The Mudcat Café TM
Thread #161482   Message #3840308
Posted By: GUEST,Joseph Scott
20-Feb-17 - 08:06 PM
Thread Name: Origins: Reuben's Train - who was Reuben?
Subject: RE: Origins: Reuben's Train - who was Reuben?
"a new train song or a new version of one might thus get disseminated pretty rapidly"

It's a fact that people who learned folk music used trains. The pursuit of regionalism (I never have heard what that pursuit's supposed to be for) may not fit great with that fact, but they did.

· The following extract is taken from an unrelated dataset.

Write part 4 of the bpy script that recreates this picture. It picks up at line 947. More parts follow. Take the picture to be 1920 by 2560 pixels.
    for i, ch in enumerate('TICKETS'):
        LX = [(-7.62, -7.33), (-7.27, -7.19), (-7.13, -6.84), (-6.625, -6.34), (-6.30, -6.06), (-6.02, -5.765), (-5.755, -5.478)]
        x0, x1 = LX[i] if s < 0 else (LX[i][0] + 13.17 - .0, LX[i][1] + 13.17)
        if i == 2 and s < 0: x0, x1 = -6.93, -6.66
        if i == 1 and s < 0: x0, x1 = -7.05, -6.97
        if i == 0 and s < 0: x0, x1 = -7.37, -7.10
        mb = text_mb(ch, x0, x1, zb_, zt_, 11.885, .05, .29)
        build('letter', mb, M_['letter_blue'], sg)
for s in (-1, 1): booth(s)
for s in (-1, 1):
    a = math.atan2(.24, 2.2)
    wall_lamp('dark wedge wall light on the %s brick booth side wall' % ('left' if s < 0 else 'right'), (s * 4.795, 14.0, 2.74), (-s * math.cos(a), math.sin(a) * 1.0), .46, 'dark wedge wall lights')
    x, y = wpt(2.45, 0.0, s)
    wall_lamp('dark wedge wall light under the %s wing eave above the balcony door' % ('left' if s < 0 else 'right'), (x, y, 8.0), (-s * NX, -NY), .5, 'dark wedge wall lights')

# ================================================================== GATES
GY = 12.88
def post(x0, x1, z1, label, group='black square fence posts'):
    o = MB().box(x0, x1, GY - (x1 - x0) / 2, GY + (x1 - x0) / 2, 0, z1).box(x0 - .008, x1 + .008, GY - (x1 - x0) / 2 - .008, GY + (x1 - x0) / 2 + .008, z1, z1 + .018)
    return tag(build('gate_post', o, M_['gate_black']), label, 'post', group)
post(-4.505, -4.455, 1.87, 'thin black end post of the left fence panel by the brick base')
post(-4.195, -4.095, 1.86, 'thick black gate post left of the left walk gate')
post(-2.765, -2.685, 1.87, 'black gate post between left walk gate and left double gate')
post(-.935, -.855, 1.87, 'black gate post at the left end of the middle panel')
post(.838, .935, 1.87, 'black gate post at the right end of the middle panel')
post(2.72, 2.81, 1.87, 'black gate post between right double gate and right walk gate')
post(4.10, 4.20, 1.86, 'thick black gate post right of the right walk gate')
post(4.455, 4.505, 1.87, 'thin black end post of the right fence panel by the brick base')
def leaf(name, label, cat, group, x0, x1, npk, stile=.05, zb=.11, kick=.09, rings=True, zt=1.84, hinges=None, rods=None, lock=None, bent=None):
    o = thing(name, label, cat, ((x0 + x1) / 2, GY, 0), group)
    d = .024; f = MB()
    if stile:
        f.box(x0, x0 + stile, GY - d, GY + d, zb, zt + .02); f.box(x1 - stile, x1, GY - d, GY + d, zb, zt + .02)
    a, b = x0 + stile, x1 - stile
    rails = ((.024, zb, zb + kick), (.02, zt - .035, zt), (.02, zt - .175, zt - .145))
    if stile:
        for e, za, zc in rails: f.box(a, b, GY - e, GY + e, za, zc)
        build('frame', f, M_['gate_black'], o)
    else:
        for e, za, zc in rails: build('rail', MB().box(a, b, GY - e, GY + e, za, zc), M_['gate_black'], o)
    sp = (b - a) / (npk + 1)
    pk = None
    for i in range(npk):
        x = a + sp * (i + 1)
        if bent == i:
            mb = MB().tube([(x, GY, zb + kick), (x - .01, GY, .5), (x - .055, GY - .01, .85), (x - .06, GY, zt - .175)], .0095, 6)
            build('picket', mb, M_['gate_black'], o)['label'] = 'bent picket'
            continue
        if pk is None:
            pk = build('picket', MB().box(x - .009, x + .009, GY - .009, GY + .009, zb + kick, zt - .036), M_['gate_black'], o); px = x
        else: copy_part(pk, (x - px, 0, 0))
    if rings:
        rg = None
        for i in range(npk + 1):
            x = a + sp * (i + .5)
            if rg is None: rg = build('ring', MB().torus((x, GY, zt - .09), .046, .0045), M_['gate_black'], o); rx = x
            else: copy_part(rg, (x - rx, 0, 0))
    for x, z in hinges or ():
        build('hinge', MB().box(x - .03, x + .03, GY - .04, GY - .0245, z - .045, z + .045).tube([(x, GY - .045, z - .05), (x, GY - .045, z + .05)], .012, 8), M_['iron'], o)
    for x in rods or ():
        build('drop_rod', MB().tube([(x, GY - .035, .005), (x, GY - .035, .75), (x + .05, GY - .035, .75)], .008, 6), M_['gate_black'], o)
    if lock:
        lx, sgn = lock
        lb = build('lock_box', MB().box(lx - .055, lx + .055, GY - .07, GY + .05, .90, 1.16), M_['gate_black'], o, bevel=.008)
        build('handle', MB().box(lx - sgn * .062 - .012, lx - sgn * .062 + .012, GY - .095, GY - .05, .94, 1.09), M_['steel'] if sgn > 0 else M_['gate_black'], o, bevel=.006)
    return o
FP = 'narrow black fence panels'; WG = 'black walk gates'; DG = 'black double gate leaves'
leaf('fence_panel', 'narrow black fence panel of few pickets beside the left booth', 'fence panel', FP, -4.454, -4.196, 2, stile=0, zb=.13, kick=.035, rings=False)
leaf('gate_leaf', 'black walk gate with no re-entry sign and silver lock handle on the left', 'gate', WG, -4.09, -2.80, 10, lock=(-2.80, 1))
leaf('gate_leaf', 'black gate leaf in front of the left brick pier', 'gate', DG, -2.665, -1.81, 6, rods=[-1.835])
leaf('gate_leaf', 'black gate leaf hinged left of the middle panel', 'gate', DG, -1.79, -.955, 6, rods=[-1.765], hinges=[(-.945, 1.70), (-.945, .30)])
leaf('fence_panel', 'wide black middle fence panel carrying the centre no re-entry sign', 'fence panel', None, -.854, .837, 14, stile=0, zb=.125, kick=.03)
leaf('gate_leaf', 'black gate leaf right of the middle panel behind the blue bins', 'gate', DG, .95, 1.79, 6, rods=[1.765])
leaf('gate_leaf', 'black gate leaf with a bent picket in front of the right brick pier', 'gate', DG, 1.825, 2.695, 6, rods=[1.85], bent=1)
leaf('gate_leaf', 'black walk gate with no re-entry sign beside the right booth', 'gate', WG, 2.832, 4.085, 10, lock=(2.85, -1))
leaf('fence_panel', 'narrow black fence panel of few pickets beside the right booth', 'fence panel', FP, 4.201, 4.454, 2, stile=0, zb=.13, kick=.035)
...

Some lyrics about people traveling on trains:
"The train got my honey and gone" -- John Lowry Goree, born about 1881 in Alabama
"That passenger train got ways just like a man/Steal away your girl and don't care where she land" -- Floyd Canada, born about 1887 in Texas
"I caught that Frisco, she was fairly flying/I was on my way to see that darling girl of mine" -- J.D. Suggs, born about 1887 in Mississippi
"When I leave I'm going to leave on the cannon ball" -- Lasses White, born in about 1888 in Texas
"I hate the train, train that carried my baby away..." -- Frank Stokes, born in the 1880s or 1870s in Mississippi or Tennessee

In early blues music, "going" from one place to another, traveling quite a distance (e.g. "going where the chilly winds don't blow" or "going down the river 'fore long"), was an extremely common theme, because people did.